BEGIN SUPPLIED DATA
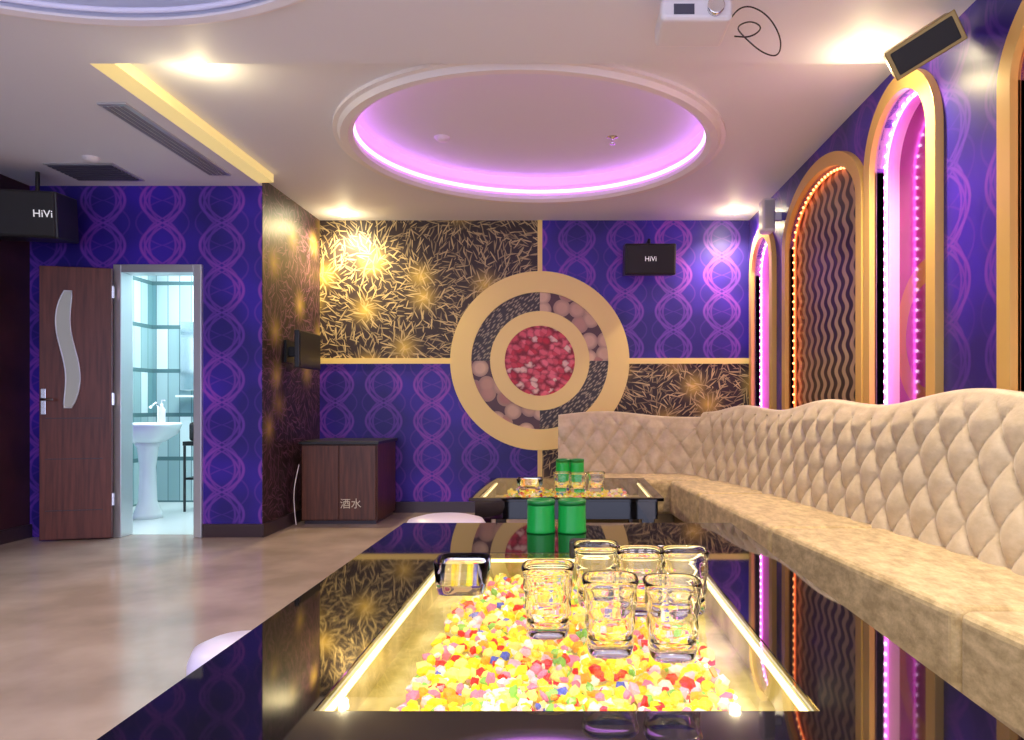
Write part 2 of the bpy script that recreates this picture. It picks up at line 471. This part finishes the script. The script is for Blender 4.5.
leaf = box('leaf', -Wd, 0, -.04, 0, .01, Hd, 'doorwood', .004); parts.append(leaf)
L = []; Rr = []
for i in range(25):
    t = i / 24; z = .98 + t * .86
    off = .035 * math.sin(t * 2 * math.pi)
    w = .05 * (1 - (2 * abs(t - .5)) ** 6 * .5)
    L.append((-.30 + off - w, z)); Rr.append((-.30 + off + w, z))
lp = L + Rr[::-1]
parts.append(shape('pane', [lp], .012, lambda a, b, c: (a, -.043 + c, b), 'frost'))
parts.append(tube('pane_trim', [(a, -.046, b) for a, b in lp], .006, 'alu', True))
for zz in (.22, .6, .9): parts.append(box('groove', -.46, -.06, -.042, -.0395, zz, zz + .006, 'base'))
parts.append(box('lock_plate', -.485, -.45, -.052, -.04, .93, 1.12, 'chrome', .003))
parts.append(tube('lever', [(-.467, -.05, 1.04), (-.467, -.09, 1.04), (-.38, -.09, 1.04)], .010, 'chrome'))
for zz in (.25, 1., 1.8): parts.append(box('hinge', -.01, .012, -.03, -.005, zz, zz + .09, 'chrome'))
ang = math.radians(14)
for p in parts: xf(p, Matrix.Translation((hx, hy, 0)) @ Matrix.Rotation(ang, 4, 'Z') @ Matrix.Diagonal((.94, 1, 1, 1)))
group('door_1', parts)
bc = (-3.74, 6.45)
parts = [lathe('pedestal', [(.0, 0), (.12, 0), (.115, .04), (.075, .15), (.065, .45), (.085, .62), (.12, .68), (0, .68)], (bc[0], bc[1], .002), 'ceramic', 28),
         lathe('bowl', [(0, .66), (.12, .67), (.21, .74), (.24, .82), (.235, .84), (.21, .83), (.17, .76), (0, .73)], (bc[0], bc[1], .002), 'ceramic', 36, sq=3.5),
         tube('tap', [(bc[0], bc[1] + .17, .83), (bc[0], bc[1] + .17, .99), (bc[0], bc[1] + .12, 1.02), (bc[0], bc[1] + .04, .98)], .013, 'chrome')]
group('pedestal_sink', parts)
parts = [lathe('bottle', [(0, 0), (.028, 0), (.03, .02), (.03, .12), (.012, .145), (.012, .17), (0, .17)], (-3.60, 6.42, .842), 'white', 20)]
parts.append(tube('pump', [(-3.60, 6.42, 1.01), (-3.60, 6.42, 1.04), (-3.57, 6.42, 1.04)], .006, 'white'))
group('soap_dispenser', parts)
parts = [tube('frame', [(-3.32, 6.5, .01), (-3.32, 6.5, 2.0), (-2.6, 6.5, 2.0), (-2.6, 6.5, .01)], .014, 'chrome', True),
         mesh_obj('screen', [(-3.31, 6.5, .02), (-2.61, 6.5, .02), (-2.61, 6.5, 1.99), (-3.31, 6.5, 1.99)], [(0, 1, 2, 3)], 'pane'), box('door_stile', -3.08, -3.06, 6.49, 6.51, .02, 1.99, 'chrome'),
         tube('pull', [(-3.16, 6.46, .9), (-3.16, 6.46, 1.15)], .01, 'chrome')]
group('shower_screen', parts)
parts = [tube('riser', [(-3.35, 7.485, .3), (-3.35, 7.485, 1.9), (-3.35, 7.25, 1.96)], .012, 'chrome'), lathe('head', [(0, 0), (.09, 0), (.09, .012), (.02, .04), (0, .04)], (-3.35, 7.2, 1.92), 'chrome', 24),
         box('mixer', -3.42, -3.28, 7.43, 7.499, .95, 1.0, 'chrome', .01)]
group('shower_riser', parts)
parts = [box('top', -3.62, -3.40, 6.8, 7.1, .62, .66, 'black', .004)] + [tube('leg', [(a, b, .003), (a, b, .63)], .012, 'black') for a in (-3.61, -3.41) for b in (6.82, 7.08)] + [box('shelf', -3.61, -3.41, 6.82, 7.08, .3, .32, 'black')]
parts += [box('towel', -3.59, -3.43, 6.84, 7.06, .66, .84, 'blackm', .03)]
group('bathroom_rack', parts)
parts = [box('mirror_face', -4.0, -3.55, 7.47, 7.499, 1.15, 1.85, 'chrome', .004), box('mirror_ledge', -4.0, -3.55, 7.38, 7.47, 1.08, 1.10, 'ceramic')]
group('bathroom_mirror', parts)
for (x, y) in ((-3.72, 6.7), (-3.5, 7.1), (-3.0, 6.3)):
    lathe('bathroom_downlight', [(0, 0), (.035, 0), (.05, -.004), (.055, .012)], (x, y, 2.587), 'lampc', 24)

# ---------------------------------------------------------------- cabinet
x0, x1, y0, y1 = -2.26, -1.62, 6.10, 6.74
parts = [box('carcass', x0, x1, y0 + .02, y1, .03, .67, 'cabwood', .004), box('top', x0 - .015, x1 + .015, y0 - .01, y1 + .01, .67, .695, 'black', .004),
         box('plinth', x0 + .02, x1 - .02, y0 + .04, y1 - .02, 0, .03, 'base'),
         box('door_l', x0 + .012, (x0 + x1) / 2 - .002, y0, y0 + .02, .04, .66, 'cabwood', .003), box('door_r', (x0 + x1) / 2 + .002, x1 - .012, y0, y0 + .02, .04, .66, 'cabwood', .003),
         text('lettering', '酒水', .09, (-1.84, y0 - .002, .17), (math.pi / 2, 0, 0), 'gtext')]
parts.append(tube('cable', smooth_path([(x0 - .02, 6.12, .5), (x0 - .04, 6.05, .3), (x0 - .03, 6.05, .1), (x0 - .01, 6.03, .01)]), .004, 'white'))
group('drinks_cabinet', parts)
parts = [box('panel', -2.20, -2.16, 5.80, 6.30, 1.30, 1.60, 'black', .006), box('screen', -2.161, -2.157, 5.82, 6.28, 1.32, 1.58, 'black'),
         box('arm', -2.335, -2.19, 6.0, 6.08, 1.40, 1.48, 'black', .004), box('plate', -2.338, -2.32, 5.95, 6.13, 1.35, 1.53, 'black')]
group('wall_monitor', parts)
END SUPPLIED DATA
▸ **CHALLENGE**
Copy every line of the data exactly as written, excluding the pictures.

▸ **RESULT FOR THIS TASK**
Write part 2 of the bpy script that recreates this picture. It picks up at line 471. This part finishes the script. The script is for Blender 4.5.
leaf = box('leaf', -Wd, 0, -.04, 0, .01, Hd, 'doorwood', .004); parts.append(leaf)
L = []; Rr = []
for i in range(25):
    t = i / 24; z = .98 + t * .86
    off = .035 * math.sin(t * 2 * math.pi)
    w = .05 * (1 - (2 * abs(t - .5)) ** 6 * .5)
    L.append((-.30 + off - w, z)); Rr.append((-.30 + off + w, z))
lp = L + Rr[::-1]
parts.append(shape('pane', [lp], .012, lambda a, b, c: (a, -.043 + c, b), 'frost'))
parts.append(tube('pane_trim', [(a, -.046, b) for a, b in lp], .006, 'alu', True))
for zz in (.22, .6, .9): parts.append(box('groove', -.46, -.06, -.042, -.0395, zz, zz + .006, 'base'))
parts.append(box('lock_plate', -.485, -.45, -.052, -.04, .93, 1.12, 'chrome', .003))
parts.append(tube('lever', [(-.467, -.05, 1.04), (-.467, -.09, 1.04), (-.38, -.09, 1.04)], .010, 'chrome'))
for zz in (.25, 1., 1.8): parts.append(box('hinge', -.01, .012, -.03, -.005, zz, zz + .09, 'chrome'))
ang = math.radians(14)
for p in parts: xf(p, Matrix.Translation((hx, hy, 0)) @ Matrix.Rotation(ang, 4, 'Z') @ Matrix.Diagonal((.94, 1, 1, 1)))
group('door_1', parts)
bc = (-3.74, 6.45)
parts = [lathe('pedestal', [(.0, 0), (.12, 0), (.115, .04), (.075, .15), (.065, .45), (.085, .62), (.12, .68), (0, .68)], (bc[0], bc[1], .002), 'ceramic', 28),
         lathe('bowl', [(0, .66), (.12, .67), (.21, .74), (.24, .82), (.235, .84), (.21, .83), (.17, .76), (0, .73)], (bc[0], bc[1], .002), 'ceramic', 36, sq=3.5),
         tube('tap', [(bc[0], bc[1] + .17, .83), (bc[0], bc[1] + .17, .99), (bc[0], bc[1] + .12, 1.02), (bc[0], bc[1] + .04, .98)], .013, 'chrome')]
group('pedestal_sink', parts)
parts = [lathe('bottle', [(0, 0), (.028, 0), (.03, .02), (.03, .12), (.012, .145), (.012, .17), (0, .17)], (-3.60, 6.42, .842), 'white', 20)]
parts.append(tube('pump', [(-3.60, 6.42, 1.01), (-3.60, 6.42, 1.04), (-3.57, 6.42, 1.04)], .006, 'white'))
group('soap_dispenser', parts)
parts = [tube('frame', [(-3.32, 6.5, .01), (-3.32, 6.5, 2.0), (-2.6, 6.5, 2.0), (-2.6, 6.5, .01)], .014, 'chrome', True),
         mesh_obj('screen', [(-3.31, 6.5, .02), (-2.61, 6.5, .02), (-2.61, 6.5, 1.99), (-3.31, 6.5, 1.99)], [(0, 1, 2, 3)], 'pane'), box('door_stile', -3.08, -3.06, 6.49, 6.51, .02, 1.99, 'chrome'),
         tube('pull', [(-3.16, 6.46, .9), (-3.16, 6.46, 1.15)], .01, 'chrome')]
group('shower_screen', parts)
parts = [tube('riser', [(-3.35, 7.485, .3), (-3.35, 7.485, 1.9), (-3.35, 7.25, 1.96)], .012, 'chrome'), lathe('head', [(0, 0), (.09, 0), (.09, .012), (.02, .04), (0, .04)], (-3.35, 7.2, 1.92), 'chrome', 24),
         box('mixer', -3.42, -3.28, 7.43, 7.499, .95, 1.0, 'chrome', .01)]
group('shower_riser', parts)
parts = [box('top', -3.62, -3.40, 6.8, 7.1, .62, .66, 'black', .004)] + [tube('leg', [(a, b, .003), (a, b, .63)], .012, 'black') for a in (-3.61, -3.41) for b in (6.82, 7.08)] + [box('shelf', -3.61, -3.41, 6.82, 7.08, .3, .32, 'black')]
parts += [box('towel', -3.59, -3.43, 6.84, 7.06, .66, .84, 'blackm', .03)]
group('bathroom_rack', parts)
parts = [box('mirror_face', -4.0, -3.55, 7.47, 7.499, 1.15, 1.85, 'chrome', .004), box('mirror_ledge', -4.0, -3.55, 7.38, 7.47, 1.08, 1.10, 'ceramic')]
group('bathroom_mirror', parts)
for (x, y) in ((-3.72, 6.7), (-3.5, 7.1), (-3.0, 6.3)):
    lathe('bathroom_downlight', [(0, 0), (.035, 0), (.05, -.004), (.055, .012)], (x, y, 2.587), 'lampc', 24)

# ---------------------------------------------------------------- cabinet
x0, x1, y0, y1 = -2.26, -1.62, 6.10, 6.74
parts = [box('carcass', x0, x1, y0 + .02, y1, .03, .67, 'cabwood', .004), box('top', x0 - .015, x1 + .015, y0 - .01, y1 + .01, .67, .695, 'black', .004),
         box('plinth', x0 + .02, x1 - .02, y0 + .04, y1 - .02, 0, .03, 'base'),
         box('door_l', x0 + .012, (x0 + x1) / 2 - .002, y0, y0 + .02, .04, .66, 'cabwood', .003), box('door_r', (x0 + x1) / 2 + .002, x1 - .012, y0, y0 + .02, .04, .66, 'cabwood', .003),
         text('lettering', '酒水', .09, (-1.84, y0 - .002, .17), (math.pi / 2, 0, 0), 'gtext')]
parts.append(tube('cable', smooth_path([(x0 - .02, 6.12, .5), (x0 - .04, 6.05, .3), (x0 - .03, 6.05, .1), (x0 - .01, 6.03, .01)]), .004, 'white'))
group('drinks_cabinet', parts)
parts = [box('panel', -2.20, -2.16, 5.80, 6.30, 1.30, 1.60, 'black', .006), box('screen', -2.161, -2.157, 5.82, 6.28, 1.32, 1.58, 'black'),
         box('arm', -2.335, -2.19, 6.0, 6.08, 1.40, 1.48, 'black', .004), box('plate', -2.338, -2.32, 5.95, 6.13, 1.35, 1.53, 'black')]
group('wall_monitor', parts)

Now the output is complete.